Crisis Negotiators Try To Work Out Peaceful Solution

POSTED: 8:15 pm EST November 4, 2009
UPDATED: 8:26 pm EST November 4, 2009

Crisis negotiation is one of law enforcement’s most effective tools. There are tens of thousands of standoffs with police each year. Many of those turn into several hour long events with evacuations of entire neighborhoods. At the center of the scene there is usually a crisis negotiator trying to work out a peaceful solution.

When Richard Shenkman kidnapped his estranged wife and barricaded himself in his South Windsor home, a crisis negotiator was called in to talk him out. After several hours, his wife escaped and SWAT moved in.

In 2002, in another headline making story, a crisis negotiator was in the middle of the action when Fairfield University was locked down after a former student there took an entire classroom hostage and claimed to have a bomb.

Fairfield Police Deputy Chief Gary MacNamara was doing the negotiating that day. Over the years he has talked people into surrendering at standoffs all across the region.

MacNamara said, “If we didn’t have a crisis negotiator, who is the one who is going to find out what the person in crisis wants.”

The standoff at Fairfield University was MacNamara’s first. There were 27 students and a professor that were held in a second floor classroom by Patrick Arbello.

MacNamara said, “We pretty much established communication very quickly. He wasn’t letting anyone go.”

Rachel Brown was one of the students who held hostage. She said, “This wasn’t that long after September 11 so when somebody came in and said they were doing something like a terrorist action, we were terrified.”

From the command center, MacNamara started dealing with the suspect’s demands communicating by hand held radio.

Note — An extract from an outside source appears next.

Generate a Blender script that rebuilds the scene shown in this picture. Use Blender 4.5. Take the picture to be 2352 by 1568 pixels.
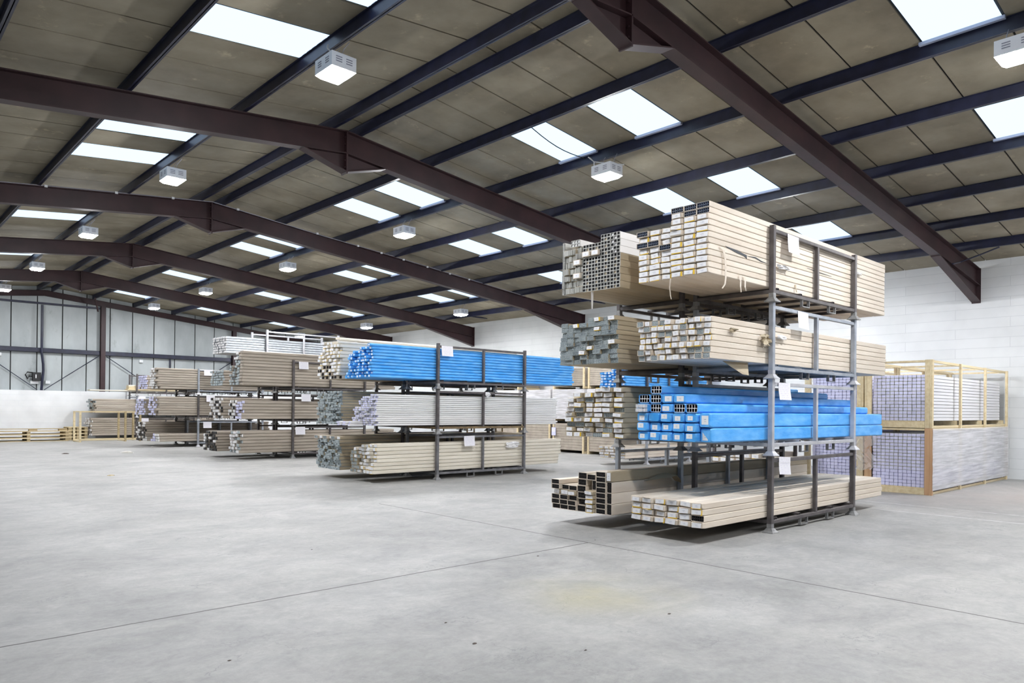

MacNamara said, “You have to insert yourself in a little bit to see how and why the person is feeling that way.”

Brown said, “It was like a lifeline every time he talked on the radio. This voice who just sounded like he knew what he was doing. We were less afraid when this voice was talking.“

MacNamara and his team worked into the night. Seven and a half hours after it started, Arbello surrendered. Brown credits everyone involved but said it was MacNamara who helped her get through the crisis.

Brown said, “It meant a lot to be able to hear him. I don’t know how people who are in hostage negotiations if they can’t hear the negotiator. It has to be terrifying for them.”

MacNamara said, “At the end, you realize exactly what you were doing and there were people in the classroom that needed your help to get out and once they’re out you’re able to sit back and realize there was some stressed involved in it.”